In conventional films gesture and detail are used to bolster the central drama and, if the script is tightly knitted, are always relevant. They are often there in fact to hint at, or guide you towards, the main event. It is a brave, confident, even maverick director who reverses the process so that small moments of conversation and behaviour are right up front, with the story happening off-screen. And this is the technique of Iranian director Abbas Kiarostami, who has been enthused over by critics for some time now and who went on to win the Palme D'Or at Cannes with "The Wind Will Carry Us".

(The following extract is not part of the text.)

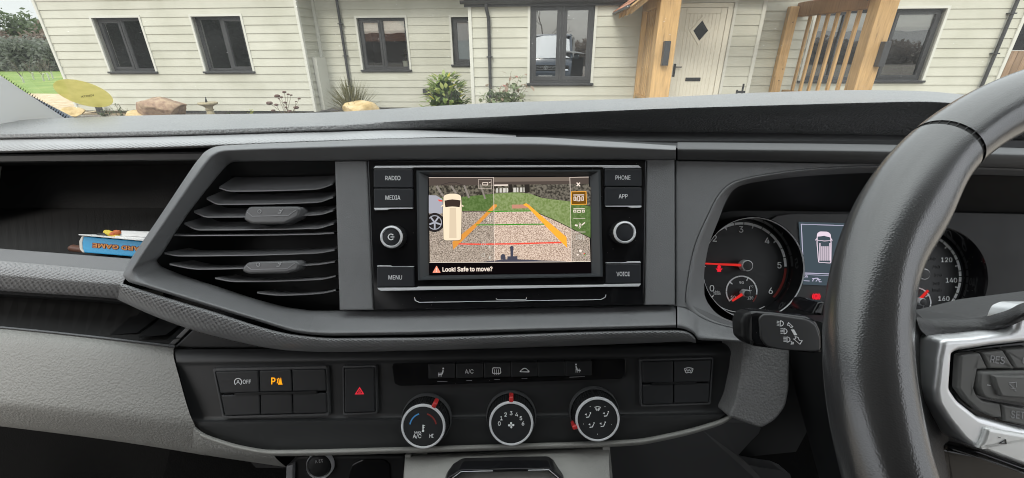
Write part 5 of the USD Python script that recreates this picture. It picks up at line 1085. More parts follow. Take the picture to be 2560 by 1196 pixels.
def window(D, o, lights, label, recess=.075, fw=.045, sash=(), blind=None, frosted=False, sw=.055, room="room_dark", tilt=0.0, depth=1.6, glass="window_glass"):
    a, b, c, d = o; Df = D + recess
    c2 = c + .035
    mb = MB().add(frame_ring(a, b, c2, d, fw, Df, .07))
    cuts = [a + (b - a) * f for f in lights]
    for x in cuts[1:-1]: mb.add(hbox(x - fw * .55, x + fw * .55, Df + .002, Df + .068, c2 + fw, d - fw))
    wn_ = obj(HOUSE, "window", mb, "anthracite", label=label)
    for i in range(len(cuts) - 1):
        l = cuts[i] + (fw if i == 0 else fw * .55); r = cuts[i + 1] - (fw if i == len(cuts) - 2 else fw * .55)
        g0, g1 = (sw, .02) if i in sash else (.018, .018)
        if i in sash: obj(wn_, "sash", frame_ring(l + .003, r - .003, c2 + fw + .003, d - fw - .003, sw, Df - .012, .06), "anthracite")
        else: obj(wn_, "glazing_bead", frame_ring(l + .002, r - .002, c2 + fw + .002, d - fw - .002, .02, Df + .012, .03), "anthracite")
        q = np.array([(l, c2 + fw), (r, c2 + fw), (r, d - fw), (l, d - fw)])
        v = np.c_[q[:, 0], np.full(4, Df + .03), q[:, 1]]; v[:, 1] += tilt * (v[:, 0] - (l + r) / 2)
        obj(wn_, "pane", (HP(v), np.array([[0, 1, 2], [0, 2, 3]])), glass)
        if frosted: obj(wn_, "frosted_film", (HP(v + [0, .006, 0]), np.array([[0, 1, 2], [0, 2, 3]])), "frosted")
    obj(wn_, "sill", hbox(a - .06, b + .06, D - .075, Df + .01, c - .012, c + .033, .008), "anthracite")
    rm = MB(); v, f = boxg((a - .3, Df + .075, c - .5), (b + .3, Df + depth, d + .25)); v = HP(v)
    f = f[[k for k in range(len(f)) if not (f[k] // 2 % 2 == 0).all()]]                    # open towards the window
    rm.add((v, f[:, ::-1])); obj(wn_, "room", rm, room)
    if blind:
        zt = d - fw; bl = skin_h = []
        nn = 40; zz = np.linspace(zt, zt - blind * (d - c2), 14); ss = np.linspace(a + fw, b - fw, nn)
        V = np.array([[s_, Df + .055 + .014 * math.sin(i * 1.1) * (i > 8) + .004 * math.sin(s_ * 40), z_ - (.012 * math.sin(s_ * 9) if i == 13 else 0)] for i, z_ in enumerate(zz) for s_ in ss])
        F = np.array([[i * nn + j, (i + 1) * nn + j, (i + 1) * nn + j + 1, i * nn + j + 1] for i in range(13) for j in range(nn - 1)])
        obj(wn_, "blind", MB().add((HP(V), F)).add((HP(V + [0, .004, 0]), F[:, ::-1])), "blind_white", smooth=60)
    return wn_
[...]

It concerns an engineer (so he claims) who travels to Kurdistan from Tehran to work on a project which is never once specified. He is a silent, mysterious character who befriends a young schoolboy sitting exams and wanders about the countryside in his jeep. The only regular hints of what might be going on are given via his mobile phone on which he has blunt, monosyllabic conversations, at least when he has a signal. Both conversations and acting are always very undramatic, very real.
In lesser hands than Kiarostami's, "The Wind Will Carry Us" would be thin and shambolic, yet the director's imaginative camera work and fluent editing manage to sustain his defiantly anti-narrative offering, in which he also captures the rich, yellow beauty of the cornfields and the intense blueness of the skies. The wind in the corn, then cutting to the protagonist's face, is but one example of how the director builds up the central enigma, and Behzad Dourani is successful at capturing the engineer's ambivalence: one moment aloof, the next warm. A powerful, mesmerising film where the surface details are redolent with meaning.